Think about the horrors those prisoners must have endured. Think about being a black American soldier captured by the confederacy. I would imagine the Taliban couldn’t be more cruel if they got their hands on one of our soldiers.
These black troops wore the American uniform. They marched under the American flag and they stormed the battlements of America’s enemies and yet the man who is responsible for their murder and enslavement gets a statue at Gettysburg, but the idea that that statue put Lee in some kind of historical context is dismissed as historical revisionism.
Bricker, if in 50 years in a better future Cuba, some unusual Cubans in charge of some small town in Cuba raised a statue of Castro to represent their opposition to some national trend, and then decades later the later local government decides that they’d rather remove this statue because of the quite reasonable problems many Cubans have with that symbol, would you quibble with their decision to remove it?
And I am saying that we don’t need to do anything about North Korea because the Martians will drop by any day now and destroy their nukes.

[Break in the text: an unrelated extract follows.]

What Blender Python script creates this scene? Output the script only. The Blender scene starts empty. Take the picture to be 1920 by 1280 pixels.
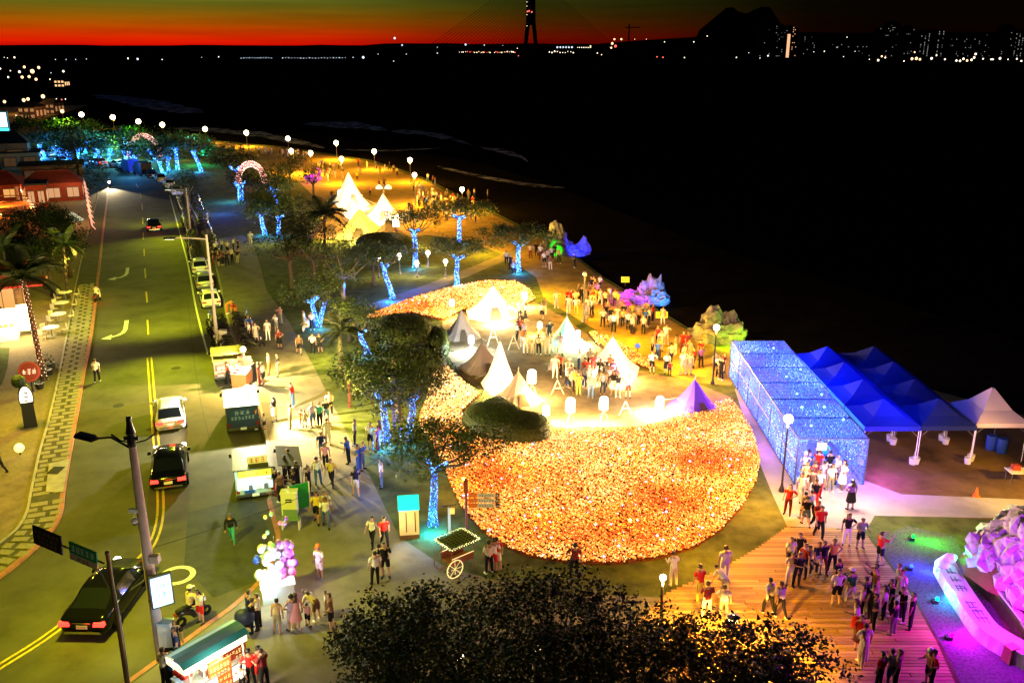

And I have made as concrete an argument for that in this thread as you have made for your stated position here about Confederate statues at Gettysburg.
But since this thread is not about North Korea’s nukes, I hope I may be excused for not going into detail about the Martian solution. However, since it is about Confederate statues at Gettysburg, would you care to make a case in support of your statement?
The case has been made by others: that Gettysburg is an area designated for Civil War statues. The clear point of Gettysburg is to serve as a historical memorial for events of the Civil War, which by all accounts included Confederates.
Then I have no problem with it. I dislike Castro; I don’t have much in the way of antipathy for a piece of stone that looks like Castro. The guy is undeniably and factually a huge part of Cuban history. It doesn’t bother me to accept the idea that he’d leave behind statues.